PROBLEM DESCRIPTION: In the data below, find every line with the string "parts" and pull it out.

---------------

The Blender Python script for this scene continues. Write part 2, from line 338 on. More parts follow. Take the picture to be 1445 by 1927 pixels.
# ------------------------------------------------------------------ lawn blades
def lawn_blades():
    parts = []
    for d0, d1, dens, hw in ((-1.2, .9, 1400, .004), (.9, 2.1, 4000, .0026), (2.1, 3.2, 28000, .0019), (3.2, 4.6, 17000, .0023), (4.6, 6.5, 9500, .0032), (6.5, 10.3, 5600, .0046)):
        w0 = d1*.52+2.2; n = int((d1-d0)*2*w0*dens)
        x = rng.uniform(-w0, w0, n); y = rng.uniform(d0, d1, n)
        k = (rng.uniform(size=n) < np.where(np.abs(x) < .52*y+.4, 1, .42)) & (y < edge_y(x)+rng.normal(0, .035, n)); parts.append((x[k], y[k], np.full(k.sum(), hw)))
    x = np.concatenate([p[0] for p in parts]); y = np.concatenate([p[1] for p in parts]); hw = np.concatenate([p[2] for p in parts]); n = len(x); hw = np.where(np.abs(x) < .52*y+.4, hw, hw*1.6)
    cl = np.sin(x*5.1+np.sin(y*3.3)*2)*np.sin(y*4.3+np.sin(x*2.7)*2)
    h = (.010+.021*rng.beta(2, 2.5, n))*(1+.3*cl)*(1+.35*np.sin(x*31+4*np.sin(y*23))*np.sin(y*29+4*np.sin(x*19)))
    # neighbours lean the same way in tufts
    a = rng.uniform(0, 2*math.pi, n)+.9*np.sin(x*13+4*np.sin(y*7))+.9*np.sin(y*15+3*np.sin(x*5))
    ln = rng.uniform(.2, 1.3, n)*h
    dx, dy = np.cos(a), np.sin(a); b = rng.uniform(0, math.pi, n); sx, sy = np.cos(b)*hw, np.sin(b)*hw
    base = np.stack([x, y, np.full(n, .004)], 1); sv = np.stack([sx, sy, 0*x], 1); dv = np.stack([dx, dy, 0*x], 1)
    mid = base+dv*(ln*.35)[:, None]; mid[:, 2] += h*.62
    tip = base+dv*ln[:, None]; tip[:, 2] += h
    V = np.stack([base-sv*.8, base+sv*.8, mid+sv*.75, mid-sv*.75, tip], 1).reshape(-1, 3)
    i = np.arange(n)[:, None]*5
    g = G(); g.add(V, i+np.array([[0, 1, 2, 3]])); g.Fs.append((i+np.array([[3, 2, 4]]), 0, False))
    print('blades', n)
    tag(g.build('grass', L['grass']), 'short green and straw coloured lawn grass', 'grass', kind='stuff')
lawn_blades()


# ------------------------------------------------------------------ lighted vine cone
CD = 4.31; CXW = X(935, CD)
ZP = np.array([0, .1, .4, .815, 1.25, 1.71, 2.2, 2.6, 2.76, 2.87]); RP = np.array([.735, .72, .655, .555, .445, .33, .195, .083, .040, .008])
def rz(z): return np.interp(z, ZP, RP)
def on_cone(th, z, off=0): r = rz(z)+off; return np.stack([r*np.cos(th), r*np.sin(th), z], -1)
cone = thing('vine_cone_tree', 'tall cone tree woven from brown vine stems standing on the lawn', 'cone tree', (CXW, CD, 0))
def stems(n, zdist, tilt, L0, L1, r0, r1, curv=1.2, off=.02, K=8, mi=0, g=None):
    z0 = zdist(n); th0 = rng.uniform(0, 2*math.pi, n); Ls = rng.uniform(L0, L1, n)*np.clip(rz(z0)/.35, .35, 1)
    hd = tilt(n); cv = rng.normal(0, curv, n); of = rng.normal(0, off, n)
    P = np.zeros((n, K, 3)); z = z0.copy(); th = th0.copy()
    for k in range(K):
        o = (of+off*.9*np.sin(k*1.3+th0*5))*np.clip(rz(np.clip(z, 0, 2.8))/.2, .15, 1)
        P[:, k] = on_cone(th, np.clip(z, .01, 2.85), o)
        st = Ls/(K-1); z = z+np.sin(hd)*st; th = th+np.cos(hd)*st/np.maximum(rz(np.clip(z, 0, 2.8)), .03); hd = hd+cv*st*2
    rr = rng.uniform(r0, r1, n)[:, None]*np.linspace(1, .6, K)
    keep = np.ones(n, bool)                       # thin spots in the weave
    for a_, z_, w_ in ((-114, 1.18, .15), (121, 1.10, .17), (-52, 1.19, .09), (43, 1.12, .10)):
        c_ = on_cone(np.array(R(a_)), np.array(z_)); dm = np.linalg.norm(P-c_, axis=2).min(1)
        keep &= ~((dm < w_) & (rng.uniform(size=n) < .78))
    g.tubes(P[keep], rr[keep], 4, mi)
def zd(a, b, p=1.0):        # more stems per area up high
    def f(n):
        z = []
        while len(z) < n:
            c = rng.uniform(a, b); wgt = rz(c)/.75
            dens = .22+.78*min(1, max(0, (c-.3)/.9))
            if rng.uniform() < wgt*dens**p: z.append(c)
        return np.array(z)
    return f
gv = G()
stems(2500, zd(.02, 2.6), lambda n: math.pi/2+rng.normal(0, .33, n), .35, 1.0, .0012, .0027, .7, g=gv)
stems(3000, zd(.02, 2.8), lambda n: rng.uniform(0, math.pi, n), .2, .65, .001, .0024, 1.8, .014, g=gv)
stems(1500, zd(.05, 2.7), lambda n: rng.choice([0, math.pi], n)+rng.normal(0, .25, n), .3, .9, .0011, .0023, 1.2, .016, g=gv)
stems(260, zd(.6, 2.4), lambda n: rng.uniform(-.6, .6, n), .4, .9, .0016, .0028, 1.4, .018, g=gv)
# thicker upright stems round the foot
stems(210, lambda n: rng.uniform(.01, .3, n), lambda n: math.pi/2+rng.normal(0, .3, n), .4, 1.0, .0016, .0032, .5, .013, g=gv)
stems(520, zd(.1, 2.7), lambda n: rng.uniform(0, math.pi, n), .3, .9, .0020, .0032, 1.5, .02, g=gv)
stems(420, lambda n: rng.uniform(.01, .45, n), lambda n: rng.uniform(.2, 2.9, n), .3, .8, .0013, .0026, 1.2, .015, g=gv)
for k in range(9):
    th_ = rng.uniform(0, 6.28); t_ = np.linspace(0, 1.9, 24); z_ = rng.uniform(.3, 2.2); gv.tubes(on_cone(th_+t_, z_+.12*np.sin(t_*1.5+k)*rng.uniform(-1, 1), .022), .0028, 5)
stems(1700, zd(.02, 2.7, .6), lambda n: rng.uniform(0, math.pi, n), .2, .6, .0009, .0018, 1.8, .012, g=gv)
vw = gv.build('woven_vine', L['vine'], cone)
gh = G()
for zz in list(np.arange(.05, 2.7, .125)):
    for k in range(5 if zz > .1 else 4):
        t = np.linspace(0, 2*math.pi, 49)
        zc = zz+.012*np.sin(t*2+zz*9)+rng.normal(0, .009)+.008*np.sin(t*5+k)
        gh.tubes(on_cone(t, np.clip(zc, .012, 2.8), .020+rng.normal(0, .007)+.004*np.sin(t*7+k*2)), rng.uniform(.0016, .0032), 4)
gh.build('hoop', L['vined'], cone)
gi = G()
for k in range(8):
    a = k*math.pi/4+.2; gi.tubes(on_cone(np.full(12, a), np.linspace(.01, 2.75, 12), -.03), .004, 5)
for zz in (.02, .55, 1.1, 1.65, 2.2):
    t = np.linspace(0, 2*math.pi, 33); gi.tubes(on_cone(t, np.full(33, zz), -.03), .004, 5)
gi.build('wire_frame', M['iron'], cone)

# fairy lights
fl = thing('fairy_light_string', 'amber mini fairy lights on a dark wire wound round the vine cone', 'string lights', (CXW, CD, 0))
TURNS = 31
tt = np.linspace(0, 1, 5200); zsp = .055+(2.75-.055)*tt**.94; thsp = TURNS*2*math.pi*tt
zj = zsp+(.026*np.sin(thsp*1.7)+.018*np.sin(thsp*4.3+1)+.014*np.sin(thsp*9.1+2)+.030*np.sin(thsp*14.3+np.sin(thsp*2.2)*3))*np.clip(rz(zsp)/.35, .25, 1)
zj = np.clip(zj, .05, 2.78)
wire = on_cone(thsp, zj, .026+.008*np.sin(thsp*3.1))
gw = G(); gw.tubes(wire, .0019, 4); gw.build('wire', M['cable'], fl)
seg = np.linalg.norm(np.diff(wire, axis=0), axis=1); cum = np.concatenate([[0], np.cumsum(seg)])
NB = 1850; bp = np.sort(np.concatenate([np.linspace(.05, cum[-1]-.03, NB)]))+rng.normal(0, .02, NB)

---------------

OUTPUT:
The Blender Python script for this scene continues. Write part 2, from line 338 on. More parts follow. Take the picture to be 1445 by 1927 pixels.
    parts = []
        k = (rng.uniform(size=n) < np.where(np.abs(x) < .52*y+.4, 1, .42)) & (y < edge_y(x)+rng.normal(0, .035, n)); parts.append((x[k], y[k], np.full(k.sum(), hw)))
    x = np.concatenate([p[0] for p in parts]); y = np.concatenate([p[1] for p in parts]); hw = np.concatenate([p[2] for p in parts]); n = len(x); hw = np.where(np.abs(x) < .52*y+.4, hw, hw*1.6)